Sütkardeşinden Padişaha İhtar Yahut Neme Lâzım Be Sultanım...

Osmanlı'nın yükselme devri padişahlarından biri olan Kanunî, bir cihan imparatorluğu olan devletin geleceğini düşünür. Gelecekte bu ihtişamlı imparatorluğun çökme ihtimali onu endişelendirir. Özetle söylemek gerekirse "Bu devlet ne zaman ve hangi durumda çöker?" sorusunu Yahya Efendiye bir mektupla sorar. Mektubu okuyan Yahya Efendi bu soruya kısa ve net bir cevap verir: “Neme lazım be Sultanım!”
Eline geçen bu mektubu Topkapı Sarayı’nda hayretle okuyan Kanunî Sultan Süleyman, bu cevaba bir anlam veremez.“Acaba bu cevapta bizim bilmediğimiz bir mânâ mı vardır?” diye düşünür. Sonunda Yahya Efendi’nin Beşiktaş’taki dergâhına gelir ve der ki: "- Yahya Efendi mektubuma cevap ver. Bizi geçiştirme, sorumu ciddiye al."
Yahya Efendi şöyle bir bakar: "- Sultanım sizin sorunuzu ciddiye almamak kabil mi? Ben sorunuz üzerinde iyice düşündüm ve kanaatimi size açıkça arz ettim."
"- İyi ama ben bu cevaptan bir şey anlamadım. Sadece 'Neme lazım be Sultanım' demişsiniz. Sanki beni böyle işlere karıştırma der gibi."
Bunun üzerine Yahya Efendi cevaba dair şu ibretli açıklamasını yapar: "- Sultanım! Bir devlette zulüm yayılırsa, haksızlık şayi olursa, işitenlerde ‘neme lazım’ deyip uzaklaşırsa, sonra koyunları kurtlar değil çobanlar yerse, bilenler de bunu söylemeyip susarsa, fakirlerin, yoksulların, muhtaçların, kimsesizlerin feryadı göklere çıkarsa, bunu da taşlardan başka kimse işitmezse, işte o zaman devletin sonu görünür. Böyle durumlardan sonra devletin hazinesi boşalır, halkın itimat ve hürmeti sarsılır. Asayişe itaat hissi gider, halka hürmet duygusu yok olur. Çöküş ve izmihlâl de böylece mukadder hâle gelir..."
Bunları dinlerken ağlayan koca padişah, başını sallayarak söyleneni onaylar ve kendisini uyaran böyle bir hak ve hakikat dostu olduğu için Mevlâ'ya şükreder.
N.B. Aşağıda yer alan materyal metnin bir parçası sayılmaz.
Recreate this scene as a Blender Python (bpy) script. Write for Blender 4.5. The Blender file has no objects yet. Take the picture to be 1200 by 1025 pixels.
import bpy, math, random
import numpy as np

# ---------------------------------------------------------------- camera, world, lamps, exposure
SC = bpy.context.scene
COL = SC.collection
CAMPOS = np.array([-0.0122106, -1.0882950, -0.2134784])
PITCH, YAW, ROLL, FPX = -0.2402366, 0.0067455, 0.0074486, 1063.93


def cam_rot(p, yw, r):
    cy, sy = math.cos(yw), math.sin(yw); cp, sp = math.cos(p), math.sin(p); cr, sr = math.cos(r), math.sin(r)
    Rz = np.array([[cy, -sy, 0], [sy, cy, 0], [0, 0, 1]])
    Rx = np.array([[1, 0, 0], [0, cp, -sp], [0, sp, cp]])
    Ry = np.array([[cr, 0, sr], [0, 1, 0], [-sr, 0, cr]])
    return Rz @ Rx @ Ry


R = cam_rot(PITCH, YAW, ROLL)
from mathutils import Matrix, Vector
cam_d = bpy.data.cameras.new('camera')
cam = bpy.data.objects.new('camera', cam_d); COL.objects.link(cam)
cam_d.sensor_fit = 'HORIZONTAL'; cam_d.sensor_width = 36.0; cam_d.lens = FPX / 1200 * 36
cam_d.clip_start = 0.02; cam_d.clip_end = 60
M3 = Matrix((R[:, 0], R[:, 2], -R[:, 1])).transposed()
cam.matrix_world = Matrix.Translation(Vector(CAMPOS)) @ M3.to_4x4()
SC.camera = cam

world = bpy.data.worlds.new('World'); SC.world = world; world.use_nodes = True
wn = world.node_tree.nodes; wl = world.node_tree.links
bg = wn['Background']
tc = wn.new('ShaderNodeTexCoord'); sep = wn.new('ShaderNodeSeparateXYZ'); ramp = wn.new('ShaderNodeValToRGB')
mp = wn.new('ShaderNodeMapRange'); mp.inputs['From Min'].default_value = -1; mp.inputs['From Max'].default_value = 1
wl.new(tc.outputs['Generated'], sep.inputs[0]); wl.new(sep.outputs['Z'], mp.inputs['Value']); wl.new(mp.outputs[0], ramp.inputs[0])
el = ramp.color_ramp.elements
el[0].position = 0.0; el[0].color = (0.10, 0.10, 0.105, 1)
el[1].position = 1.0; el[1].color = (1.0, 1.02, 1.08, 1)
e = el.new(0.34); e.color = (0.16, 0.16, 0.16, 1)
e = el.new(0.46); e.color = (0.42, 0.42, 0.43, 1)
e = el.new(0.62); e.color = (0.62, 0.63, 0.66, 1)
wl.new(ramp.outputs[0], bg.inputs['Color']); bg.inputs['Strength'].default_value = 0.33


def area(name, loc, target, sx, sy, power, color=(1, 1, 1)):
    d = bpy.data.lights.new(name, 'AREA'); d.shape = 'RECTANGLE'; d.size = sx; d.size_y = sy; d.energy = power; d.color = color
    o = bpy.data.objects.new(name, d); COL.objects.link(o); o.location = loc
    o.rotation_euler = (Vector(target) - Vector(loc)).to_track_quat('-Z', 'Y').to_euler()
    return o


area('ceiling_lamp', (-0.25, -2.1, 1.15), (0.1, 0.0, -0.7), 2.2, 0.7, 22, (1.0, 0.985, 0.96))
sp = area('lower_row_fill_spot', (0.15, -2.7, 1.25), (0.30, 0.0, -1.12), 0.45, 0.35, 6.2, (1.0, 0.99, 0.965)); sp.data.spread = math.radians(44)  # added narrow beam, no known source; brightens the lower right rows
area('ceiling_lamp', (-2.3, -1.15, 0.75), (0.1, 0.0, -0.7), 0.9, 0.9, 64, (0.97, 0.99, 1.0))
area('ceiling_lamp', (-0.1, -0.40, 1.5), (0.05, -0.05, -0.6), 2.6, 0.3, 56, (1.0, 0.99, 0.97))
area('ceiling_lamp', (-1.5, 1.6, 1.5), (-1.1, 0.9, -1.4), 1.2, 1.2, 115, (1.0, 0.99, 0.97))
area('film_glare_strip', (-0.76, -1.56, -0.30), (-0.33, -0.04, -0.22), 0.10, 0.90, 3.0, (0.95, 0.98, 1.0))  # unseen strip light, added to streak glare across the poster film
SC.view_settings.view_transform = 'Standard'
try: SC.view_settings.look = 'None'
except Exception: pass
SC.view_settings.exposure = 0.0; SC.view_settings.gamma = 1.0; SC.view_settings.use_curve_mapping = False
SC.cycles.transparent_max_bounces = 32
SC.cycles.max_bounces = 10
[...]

İstanbul'un Manevî Sığınağı: Yahya Efendi Külliyesi...

Yahya Efendi, mecburî de olsa, müderrislikten emekli olduktan sonra rüyasında gördüğü bir şahsın işaretiyle İstanbul'un merkezi bir yerinde, Boğaz kenarında, Beşiktaş'ta, Hz. Musa ile Hızır’ın buluştuğu yer olarak kabul edilen "Hıdırlık" adını verdiği bölgede tekkesini inşa eder. Buraya dergâh kurarak ilmî ve dinî faaliyetlerini burada yürütmeye başlar.
İstanbul'un ruhanî mekânlarından biri olan Yahya Efendi Külliyesi, bir taş yığını de-ğil, maneviyat çölünü andıran Karaköy'le Ortaköy arasında adeta manevî bir vahadır. Huzurun ve tefekkürün filizlendiği feyizli ve bereketli bir yerdir. Lisan-ı hâliyle dirilere her daim ders veren bu kadim kabristan, hayatla ölümün ne kadar iç içe olduğunu haykırıyor bizlere. Bu mekân, pörsümeye yüz tutmuş İstanbul'un ruhunu dinçleştiriyor. Burası manevî gül bahçelerinin dikenleri arasında iri ve diri bir gülü andırıyor. Ruhumuzu çepeçevre kuşatan tarih, burada dile geliyor. Dünya hayatının ve tenin fani, ruhların ve ahiretin ise bâkî olduğunu haykırıyor gelip geçenlere. Kibrimizi ve enaniyetimizi törpülüyor buradaki mezar taşları.
Yahya Efendi Külliyesi, her geçen gün özünü kaybederek amansız ve anlamsız bir modernleşme yarışı içerisine giren İstanbul'un manevî bir sığınağıdır adeta. Maddenin cenderesinde sıkışan ruhlar bu mekânda inşirah bulur. Aslında bu sadece günümüzde değil, geçmişte de böyleydi. Zira Ahmet Hamdi Tanpınar ‘Beş Şehir’ isimli eserinde “İlâhî mağfiret Yahyâ Efendi Dergâhı’nda âdeta güzel bir insan yüzü takınır. Ölüm burada, hemen iki üç basamak merdiven ve bir iki sedle çıkılıveren bu bahçede hayatla o kadar kardeştir ki bir nevi erme yolu, yahut aşk bahçesi sayılabilir.” diyerek bu gerçeği vurgulamaktadır.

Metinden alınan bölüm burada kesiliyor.